Wednesday, September 28, 2011

Coca-Cola's Muhtar Kent on China, Brazil, and the U.S.

Muhtar Kent, the CEO of Coca-Cola (KO), said some things of note about doing business in the U.S. compared to China and Brazil in this article:

..."in many respects" it was easier doing business in China, comparing the country with a well-managed company. "You have a one-stop shop in terms of the Chinese foreign investment agency and local governments are fighting for investment with each other," he told the Financial Times.

He later added...

"They're learning very fast, these countries," he said. "In the west, we're forgetting what really worked 20 years ago. In China and other markets around the world, you see the kind of attention to detail about how business works and how business creates employment."

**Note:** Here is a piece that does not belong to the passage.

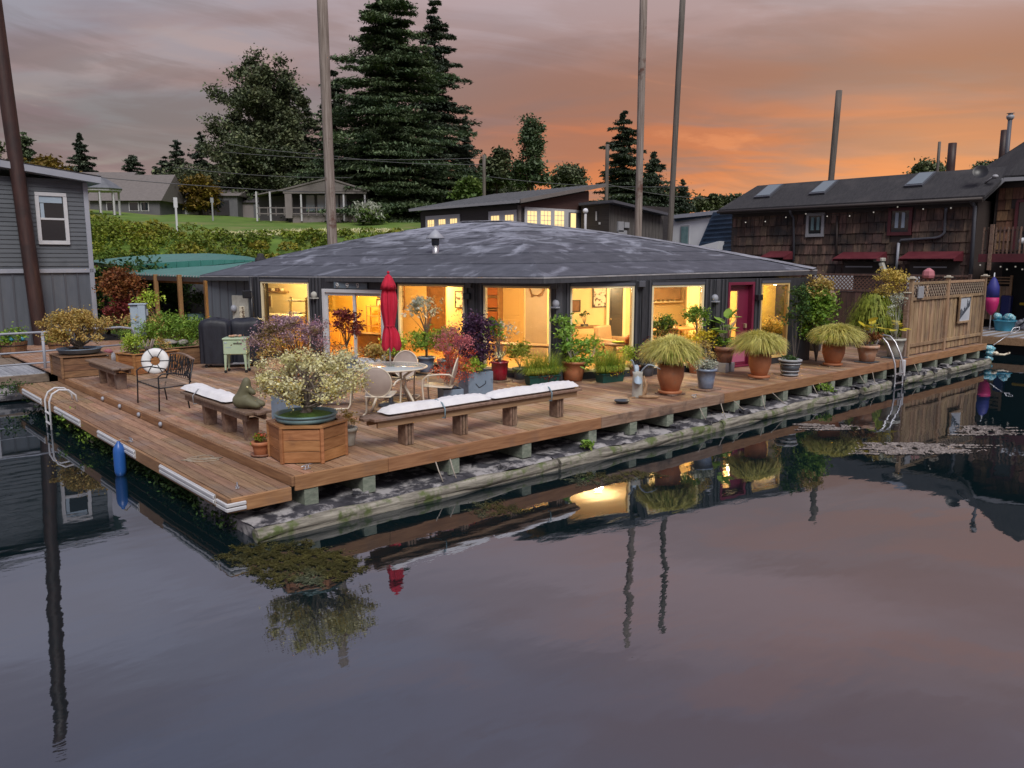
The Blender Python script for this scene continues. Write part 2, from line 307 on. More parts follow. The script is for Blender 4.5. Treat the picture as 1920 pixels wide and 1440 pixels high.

The above comments remind me of what Professor Michael Porter said in an interview earlier this year on U.S. competitiveness. In the interview, he offers up some thoughts on how to make doing business in the United States more competitive with other countries.

How the U.S. Can Compete Better

Separately, in this 2010 interview, Professor Porter said that the U.S. needs to do more to encourage domestic investment.

According to Porter, data shows U.S. domestic investment is, somewhat amazingly, the lowest among OECD countries. He says that individual U.S. companies are competitive globally but they hold back investment on home soil because the cost and complexity (healthcare, litigation, taxes, other regulations etc.) of doing business in the U.S. has piled up over the years.

Michael Porter: U.S. Needs Increased Domestic Investment

In the interview, Professor Porter also said that according to the Global Competitiveness Report, the US now ranks like a developing country in terms of cost and complexity of doing business.

Finally, in this The Globe and Mail article from a couple years back, he added the following thoughts:

Michael Porter on Business and Investing

With so much focus on the immediate value of stocks, and the resulting costs from short-term trading in and out of individual company shares, "the stock market now is a tax on the real economy."

"The financial sector is extracting value from the rest of the economy [through] fees, costs and expenses."

Mr. Porter, considered one of the world's foremost experts on business strategy, noted that 30 years ago many people owned stocks for the long term – 20 years or more. In that environment, corporate executives could focus on long-term growth rather than quarterly results, and investors' interests were aligned with those goals.

We can't address some of these weaknesses soon enough as far as I'm concerned.